The 8085 Microprocessor stack follows the LIFO concept. When the data is written on the stack, the operation is called PUSH. Similarly, when the data is read from the stack, the operation is called POP. The stack is generally initialized at the highest available memory location. The beginning of the stack is defined by loading the address into the stack pointer (SP). The stack pointer is a 16-bit register that indicates the top of the stack. Top of the stack means the data that is recently stored can be retrieved first. A new register pair, Program Status Word (PSW)) is also used with stack-related operations. The program status word is a 16-bit register pair. It is the combination of the accumulator and the flag register.

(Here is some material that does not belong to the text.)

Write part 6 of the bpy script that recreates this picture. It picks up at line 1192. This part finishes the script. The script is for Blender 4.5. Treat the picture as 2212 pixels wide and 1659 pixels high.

Stack Related Instructions

Execution of PUSH R_p/PSW – In the PUSH operation, 16-bit data from register pair R_p/PSW is stored on the stack. This is completed with two internal operations. In the first operation, the stack pointer is decremented by one, and the higher data byte (D₈ – D₁₅) of the 16-bit data is stored at the memory location pointed by the stack pointer. In the second operation, the stack pointer is again decremented by one, and the lower data byte (D₀ – D₇) of the 16-bit data is stored at the memory location pointed by the stack pointer. Figure 2 shows the steps involved in the PUSH operation.

The instruction cycle of any instruction has two parts: the Read cycle and the execution cycle. The read cycle of the PUSH R_p instruction has only one machine cycle, i.e., opcode fetch. The execution cycle of this instruction requires two additional machine cycles to write the two bytes to memory. Hence, execution has two memory write machine cycles.

Instruction = Read cycle + Execution cycle
= (Opcode fetch) + (Memory Write + Memory Write)

Total T-states required
= 6T + (3T + 3T)
= 12T

The timing diagram of the instruction PUSH R_p is shown in Figure 3.

Note: The opcode fetch machine cycle of instruction PUSH Rp/PSW requires 6 T-states instead of 4 T-states.

Execution of POP R_p/PSW – In the POP operation, 16-bit data is retrieved from the stack to the register pair R_p/PSW. This stack also includes two internal operations. In the first operation, the lower data byte (D₀-D₇) is retrieved from the stack memory location pointed by the stack pointer and loaded into the lower byte of the register pair. Then the stack pointer is incremented. In the second operation, a higher data byte (D₈ – D₁₅) is retrieved from the stack memory location pointed by the stack pointer and loaded to the higher byte of the register pair. Then the stack pointer is incremented as shown in Figure 4, which shows the steps involved in POP operations.

Similar to other instructions, the POP R_p instruction also has two parts: the Read cycle and the Execution cycle. The read cycle of instruction POP Rp has only one machine cycle, i.e., opcode fetch. The execution cycles of this instruction require two additional cycles to read (retrieve) the two bytes from memory. Hence, the execution cycle has two memory read machine cycles.

Instruction = Read cycle + Execution cycle
= (Opcode fetch) + (Memory Read + Memory Read)
Total T-states required
= 4T + (3T + 3T)
= 10T

The timing diagram of the instruction POP R_p is shown in Figure 5.